Supplied data
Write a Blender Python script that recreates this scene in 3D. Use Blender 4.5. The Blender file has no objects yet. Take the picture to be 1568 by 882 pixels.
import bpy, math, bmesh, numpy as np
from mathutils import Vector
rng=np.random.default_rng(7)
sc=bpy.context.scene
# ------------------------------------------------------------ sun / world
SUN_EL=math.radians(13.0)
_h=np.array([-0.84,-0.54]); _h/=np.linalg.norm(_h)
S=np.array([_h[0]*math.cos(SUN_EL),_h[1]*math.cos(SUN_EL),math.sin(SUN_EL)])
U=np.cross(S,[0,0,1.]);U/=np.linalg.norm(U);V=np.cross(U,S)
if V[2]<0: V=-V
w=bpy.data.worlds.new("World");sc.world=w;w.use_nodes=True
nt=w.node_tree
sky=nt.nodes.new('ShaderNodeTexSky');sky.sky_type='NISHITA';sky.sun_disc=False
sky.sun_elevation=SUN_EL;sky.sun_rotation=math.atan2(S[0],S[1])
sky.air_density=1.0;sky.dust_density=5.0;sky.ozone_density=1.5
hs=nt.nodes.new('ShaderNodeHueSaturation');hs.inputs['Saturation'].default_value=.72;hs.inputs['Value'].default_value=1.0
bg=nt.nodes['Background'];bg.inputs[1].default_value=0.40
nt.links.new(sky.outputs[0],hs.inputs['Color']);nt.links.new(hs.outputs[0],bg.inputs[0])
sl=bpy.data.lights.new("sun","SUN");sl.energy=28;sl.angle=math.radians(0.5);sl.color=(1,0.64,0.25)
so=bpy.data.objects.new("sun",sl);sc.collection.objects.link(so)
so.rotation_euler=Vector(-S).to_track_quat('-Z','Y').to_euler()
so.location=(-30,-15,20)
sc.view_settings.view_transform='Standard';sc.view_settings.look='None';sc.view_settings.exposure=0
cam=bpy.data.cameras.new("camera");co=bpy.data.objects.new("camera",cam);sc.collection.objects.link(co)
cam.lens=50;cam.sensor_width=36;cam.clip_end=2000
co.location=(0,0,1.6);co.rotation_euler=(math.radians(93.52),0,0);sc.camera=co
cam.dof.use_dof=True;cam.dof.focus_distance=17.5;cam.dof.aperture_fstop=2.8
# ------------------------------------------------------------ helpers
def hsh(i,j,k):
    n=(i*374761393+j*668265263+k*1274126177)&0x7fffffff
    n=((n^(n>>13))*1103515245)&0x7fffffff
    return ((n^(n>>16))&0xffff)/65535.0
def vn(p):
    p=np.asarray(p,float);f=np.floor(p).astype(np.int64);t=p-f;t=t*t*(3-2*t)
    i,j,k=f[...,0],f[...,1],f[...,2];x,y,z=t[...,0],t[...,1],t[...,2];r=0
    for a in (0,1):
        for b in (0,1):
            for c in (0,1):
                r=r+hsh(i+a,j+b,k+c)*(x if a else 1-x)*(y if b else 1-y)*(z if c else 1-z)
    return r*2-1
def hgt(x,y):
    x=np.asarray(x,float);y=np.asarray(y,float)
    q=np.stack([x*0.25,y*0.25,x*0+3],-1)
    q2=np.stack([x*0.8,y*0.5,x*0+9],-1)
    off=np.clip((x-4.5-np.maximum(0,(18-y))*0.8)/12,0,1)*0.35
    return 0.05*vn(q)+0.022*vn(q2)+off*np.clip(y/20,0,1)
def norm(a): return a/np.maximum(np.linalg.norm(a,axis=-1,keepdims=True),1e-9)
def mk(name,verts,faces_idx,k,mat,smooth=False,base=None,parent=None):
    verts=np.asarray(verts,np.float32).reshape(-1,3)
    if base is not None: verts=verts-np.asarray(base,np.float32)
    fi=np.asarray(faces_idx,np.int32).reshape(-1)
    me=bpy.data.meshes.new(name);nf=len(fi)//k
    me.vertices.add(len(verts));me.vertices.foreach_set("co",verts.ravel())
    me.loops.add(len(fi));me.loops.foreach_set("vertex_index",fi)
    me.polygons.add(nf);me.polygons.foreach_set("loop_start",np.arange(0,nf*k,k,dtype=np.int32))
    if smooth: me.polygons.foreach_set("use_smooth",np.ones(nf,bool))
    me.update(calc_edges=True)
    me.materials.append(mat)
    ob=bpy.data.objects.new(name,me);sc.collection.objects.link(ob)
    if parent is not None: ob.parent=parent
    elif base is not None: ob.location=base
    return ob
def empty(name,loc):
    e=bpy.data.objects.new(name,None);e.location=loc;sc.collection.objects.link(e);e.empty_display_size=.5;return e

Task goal
Identify and extract each line of the listing that contains "objects".

Complete response
Write a Blender Python script that recreates this scene in 3D. Use Blender 4.5. The Blender file has no objects yet. Take the picture to be 1568 by 882 pixels.
so=bpy.data.objects.new("sun",sl);sc.collection.objects.link(so)
cam=bpy.data.cameras.new("camera");co=bpy.data.objects.new("camera",cam);sc.collection.objects.link(co)
    ob=bpy.data.objects.new(name,me);sc.collection.objects.link(ob)
    e=bpy.data.objects.new(name,None);e.location=loc;sc.collection.objects.link(e);e.empty_display_size=.5;return e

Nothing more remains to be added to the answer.